Imaginemos, entonces, una situación amatoria tal en la que dos cuerpos se fusionan al punto de transformarse en uno solo e inmediatamente acceden a una suerte de universo paralelo. El acceso es húmedo y suave, se siente natural y al atravesarlo los amantes se miran y se encuentran una vez más, unidos desde sus caderas como bestias mitológicas presas de un temblor galvánico que los estremece orgásmicamente.

Vislumbremos, por ejemplo, la posibilidad de escindirse, de bifurcarse en tres o cuatro partes al momento del éxtasis. Como si el torso se desdoblara hacia un lado y uno fuera quien es y simultáneamente ocupara otros cuerpos, otros escenarios, otras vidas. Esto me sucede frecuentemente a mí.

Ahora hablemos de los colores. ¿Cómo es posible que aun cerrando los ojos, apretando los párpados de placer, podamos ver intensos azules, estentóreos rosados, al mismo tiempo? Yo veo sus colores y él ve los míos. Abrimos los ojos y nos comentamos y describimos las formas y contornos de esas auras coloridas y poderosas.

Mi amado padece discromatopsia, es decir, percibe los colores en forma alterada. Sin embargo, cada vez que alcanza el goce en convulsión retrógrada, cima del sexo tántrico que supe transmitirle con amor, puede ver los colores que lo desbordan de placer con absoluta nitidez. Y lo mágico, lo misterioso, lo fuera de este mundo es que yo los veo al mismo tiempo.

Es como si nuestras energías se fusionaran para pigmentarnos los cuerpos extasiados, agradecidos, amados y satisfechos. La plenitud es total y es entonces cuando el amante exhala: “No. Esto no es sexo. Esto es otra cosa…”

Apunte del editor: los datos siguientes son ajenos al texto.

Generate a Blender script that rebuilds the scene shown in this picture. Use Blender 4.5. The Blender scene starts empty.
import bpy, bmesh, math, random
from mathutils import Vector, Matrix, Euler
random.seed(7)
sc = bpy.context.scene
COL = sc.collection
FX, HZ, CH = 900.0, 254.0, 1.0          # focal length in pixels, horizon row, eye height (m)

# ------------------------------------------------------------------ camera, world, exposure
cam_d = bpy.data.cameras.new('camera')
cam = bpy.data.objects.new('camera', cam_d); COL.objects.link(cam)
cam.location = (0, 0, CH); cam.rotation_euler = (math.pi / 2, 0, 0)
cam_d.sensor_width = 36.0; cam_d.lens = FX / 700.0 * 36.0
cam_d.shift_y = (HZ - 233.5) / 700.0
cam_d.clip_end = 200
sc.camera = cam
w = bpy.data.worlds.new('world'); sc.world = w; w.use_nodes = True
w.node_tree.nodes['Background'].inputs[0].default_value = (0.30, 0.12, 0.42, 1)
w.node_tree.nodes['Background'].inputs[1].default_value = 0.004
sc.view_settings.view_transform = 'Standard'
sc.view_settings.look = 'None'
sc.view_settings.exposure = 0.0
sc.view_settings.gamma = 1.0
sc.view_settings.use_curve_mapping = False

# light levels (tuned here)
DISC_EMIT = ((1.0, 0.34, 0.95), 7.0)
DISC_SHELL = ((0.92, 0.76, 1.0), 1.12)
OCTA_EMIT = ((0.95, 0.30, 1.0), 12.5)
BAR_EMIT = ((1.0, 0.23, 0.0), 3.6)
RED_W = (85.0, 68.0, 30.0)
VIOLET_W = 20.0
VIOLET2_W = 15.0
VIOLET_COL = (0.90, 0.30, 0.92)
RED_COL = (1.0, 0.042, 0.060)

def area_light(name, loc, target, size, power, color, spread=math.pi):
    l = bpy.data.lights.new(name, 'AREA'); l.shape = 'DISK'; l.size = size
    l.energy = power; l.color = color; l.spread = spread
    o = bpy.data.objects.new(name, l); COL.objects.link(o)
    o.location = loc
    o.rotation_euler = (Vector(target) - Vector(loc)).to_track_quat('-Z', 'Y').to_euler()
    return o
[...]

Aún intento ponerle palabras. Nuestro encuentro arrastra emociones lejanas y casi perdidas, hurgando en el estricto ayer, entibiándolo. Con qué verbos de este mundo narrar entonces la colisión de cuerpos y almas que supone nuestro acto de amar. Tiene lo agridulce del último abrazo, la dicha absurda del primer beso de amor, la sombra de una voz añorada, el contento luminoso de la mañana de Reyes.

Un aleph sexual inefable, inasible, excepcional, infinito. En el que nos nombramos y también somos nombrados, creadores y creados, dioses y humanos, galopando la cinta de moebius por la que resbalamos hambrientos de pasión, riéndonos del destino, echándole carcajadas a la muerte.

Tan escorpianos. Tan venusinos. Amantes generosos y solícitos. Tan amados.